Task objective: Give back an exact copy of the lines from the start of the material through the line bearing "SC.camera = camo". Include both ends and nothing else.

Given information:
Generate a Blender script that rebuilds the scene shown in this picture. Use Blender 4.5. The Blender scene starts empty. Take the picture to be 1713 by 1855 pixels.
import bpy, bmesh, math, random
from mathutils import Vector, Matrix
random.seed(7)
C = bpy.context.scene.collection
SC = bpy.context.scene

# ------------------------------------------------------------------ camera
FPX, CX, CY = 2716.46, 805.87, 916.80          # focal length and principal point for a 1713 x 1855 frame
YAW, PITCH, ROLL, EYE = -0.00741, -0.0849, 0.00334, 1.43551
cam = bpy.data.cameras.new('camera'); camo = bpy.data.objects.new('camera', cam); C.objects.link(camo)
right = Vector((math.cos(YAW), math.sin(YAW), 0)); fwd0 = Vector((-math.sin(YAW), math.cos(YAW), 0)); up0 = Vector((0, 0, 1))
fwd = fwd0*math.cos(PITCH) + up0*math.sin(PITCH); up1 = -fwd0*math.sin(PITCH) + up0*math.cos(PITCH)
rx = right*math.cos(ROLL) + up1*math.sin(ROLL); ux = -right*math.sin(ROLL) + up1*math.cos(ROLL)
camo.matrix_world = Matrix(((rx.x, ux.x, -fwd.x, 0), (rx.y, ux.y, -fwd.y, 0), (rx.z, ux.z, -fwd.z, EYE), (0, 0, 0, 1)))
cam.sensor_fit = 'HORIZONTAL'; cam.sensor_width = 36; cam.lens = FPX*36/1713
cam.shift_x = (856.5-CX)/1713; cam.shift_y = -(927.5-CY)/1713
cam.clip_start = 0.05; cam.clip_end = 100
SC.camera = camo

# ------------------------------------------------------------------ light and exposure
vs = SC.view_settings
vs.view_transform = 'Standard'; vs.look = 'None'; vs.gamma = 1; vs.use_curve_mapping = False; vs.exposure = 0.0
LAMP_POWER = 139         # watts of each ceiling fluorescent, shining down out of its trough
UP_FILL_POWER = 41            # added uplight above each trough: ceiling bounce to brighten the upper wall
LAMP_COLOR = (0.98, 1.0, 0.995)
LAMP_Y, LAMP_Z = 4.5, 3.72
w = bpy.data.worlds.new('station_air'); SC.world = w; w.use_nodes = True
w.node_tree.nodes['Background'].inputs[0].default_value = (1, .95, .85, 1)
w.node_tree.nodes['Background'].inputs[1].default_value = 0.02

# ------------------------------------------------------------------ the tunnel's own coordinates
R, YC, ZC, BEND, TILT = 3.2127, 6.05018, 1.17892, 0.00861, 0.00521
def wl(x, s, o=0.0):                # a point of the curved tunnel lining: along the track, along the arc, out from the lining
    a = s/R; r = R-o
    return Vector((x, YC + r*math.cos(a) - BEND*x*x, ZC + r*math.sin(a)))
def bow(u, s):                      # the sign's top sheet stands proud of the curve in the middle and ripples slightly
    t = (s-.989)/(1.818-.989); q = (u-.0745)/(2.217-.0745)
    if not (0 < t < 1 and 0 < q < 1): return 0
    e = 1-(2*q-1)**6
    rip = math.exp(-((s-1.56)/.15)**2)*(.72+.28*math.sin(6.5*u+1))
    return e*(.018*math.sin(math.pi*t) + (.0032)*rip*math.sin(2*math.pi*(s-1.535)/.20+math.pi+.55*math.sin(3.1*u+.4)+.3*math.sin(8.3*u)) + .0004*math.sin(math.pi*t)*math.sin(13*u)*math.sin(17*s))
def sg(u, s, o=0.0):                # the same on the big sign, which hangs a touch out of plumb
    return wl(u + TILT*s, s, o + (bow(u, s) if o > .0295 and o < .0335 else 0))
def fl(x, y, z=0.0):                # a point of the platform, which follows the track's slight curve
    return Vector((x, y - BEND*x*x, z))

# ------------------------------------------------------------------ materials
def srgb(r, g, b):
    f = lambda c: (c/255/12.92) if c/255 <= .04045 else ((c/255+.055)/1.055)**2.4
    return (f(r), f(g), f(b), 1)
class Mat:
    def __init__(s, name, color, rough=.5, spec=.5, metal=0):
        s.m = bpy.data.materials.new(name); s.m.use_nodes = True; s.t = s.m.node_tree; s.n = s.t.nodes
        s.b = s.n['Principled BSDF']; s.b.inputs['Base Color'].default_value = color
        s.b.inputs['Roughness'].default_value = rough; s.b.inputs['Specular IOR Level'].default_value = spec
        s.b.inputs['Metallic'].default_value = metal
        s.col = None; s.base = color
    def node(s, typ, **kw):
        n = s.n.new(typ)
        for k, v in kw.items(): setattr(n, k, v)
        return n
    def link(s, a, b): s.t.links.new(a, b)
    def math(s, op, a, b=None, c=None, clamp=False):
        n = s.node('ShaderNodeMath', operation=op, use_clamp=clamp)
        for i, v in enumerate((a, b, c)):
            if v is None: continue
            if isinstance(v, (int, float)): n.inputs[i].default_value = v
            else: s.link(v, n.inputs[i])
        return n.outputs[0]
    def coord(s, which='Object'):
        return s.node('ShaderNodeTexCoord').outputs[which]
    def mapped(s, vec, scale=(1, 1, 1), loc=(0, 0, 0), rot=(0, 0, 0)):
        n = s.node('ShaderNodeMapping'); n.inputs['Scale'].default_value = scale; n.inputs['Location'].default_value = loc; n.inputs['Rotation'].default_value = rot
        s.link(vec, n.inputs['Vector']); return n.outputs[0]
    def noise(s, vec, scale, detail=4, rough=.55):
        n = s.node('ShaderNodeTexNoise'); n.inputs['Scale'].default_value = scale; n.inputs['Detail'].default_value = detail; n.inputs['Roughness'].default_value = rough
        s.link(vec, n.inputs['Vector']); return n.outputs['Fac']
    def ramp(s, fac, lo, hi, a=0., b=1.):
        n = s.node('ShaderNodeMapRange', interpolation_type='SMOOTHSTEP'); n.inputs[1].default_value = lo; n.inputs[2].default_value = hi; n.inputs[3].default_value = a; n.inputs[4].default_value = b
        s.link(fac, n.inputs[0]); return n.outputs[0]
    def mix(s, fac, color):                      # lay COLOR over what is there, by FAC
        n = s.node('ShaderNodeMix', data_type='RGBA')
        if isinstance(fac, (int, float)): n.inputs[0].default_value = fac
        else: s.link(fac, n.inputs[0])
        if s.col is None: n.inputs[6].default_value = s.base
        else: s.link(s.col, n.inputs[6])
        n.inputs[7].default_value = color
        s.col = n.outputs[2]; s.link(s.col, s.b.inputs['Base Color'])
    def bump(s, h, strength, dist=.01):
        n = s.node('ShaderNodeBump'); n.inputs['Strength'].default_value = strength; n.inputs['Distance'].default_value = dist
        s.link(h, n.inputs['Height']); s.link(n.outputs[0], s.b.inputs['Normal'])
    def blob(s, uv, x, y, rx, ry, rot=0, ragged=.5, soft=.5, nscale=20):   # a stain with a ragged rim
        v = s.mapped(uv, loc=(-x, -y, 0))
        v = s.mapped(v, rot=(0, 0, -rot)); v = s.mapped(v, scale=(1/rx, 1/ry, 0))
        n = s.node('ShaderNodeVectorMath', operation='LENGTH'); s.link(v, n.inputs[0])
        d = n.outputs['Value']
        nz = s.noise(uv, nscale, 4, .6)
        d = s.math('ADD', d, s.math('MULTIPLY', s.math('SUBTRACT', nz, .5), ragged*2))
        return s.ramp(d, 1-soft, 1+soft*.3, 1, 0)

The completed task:
Generate a Blender script that rebuilds the scene shown in this picture. Use Blender 4.5. The Blender scene starts empty. Take the picture to be 1713 by 1855 pixels.
import bpy, bmesh, math, random
from mathutils import Vector, Matrix
random.seed(7)
C = bpy.context.scene.collection
SC = bpy.context.scene

# ------------------------------------------------------------------ camera
FPX, CX, CY = 2716.46, 805.87, 916.80          # focal length and principal point for a 1713 x 1855 frame
YAW, PITCH, ROLL, EYE = -0.00741, -0.0849, 0.00334, 1.43551
cam = bpy.data.cameras.new('camera'); camo = bpy.data.objects.new('camera', cam); C.objects.link(camo)
right = Vector((math.cos(YAW), math.sin(YAW), 0)); fwd0 = Vector((-math.sin(YAW), math.cos(YAW), 0)); up0 = Vector((0, 0, 1))
fwd = fwd0*math.cos(PITCH) + up0*math.sin(PITCH); up1 = -fwd0*math.sin(PITCH) + up0*math.cos(PITCH)
rx = right*math.cos(ROLL) + up1*math.sin(ROLL); ux = -right*math.sin(ROLL) + up1*math.cos(ROLL)
camo.matrix_world = Matrix(((rx.x, ux.x, -fwd.x, 0), (rx.y, ux.y, -fwd.y, 0), (rx.z, ux.z, -fwd.z, EYE), (0, 0, 0, 1)))
cam.sensor_fit = 'HORIZONTAL'; cam.sensor_width = 36; cam.lens = FPX*36/1713
cam.shift_x = (856.5-CX)/1713; cam.shift_y = -(927.5-CY)/1713
cam.clip_start = 0.05; cam.clip_end = 100
SC.camera = camo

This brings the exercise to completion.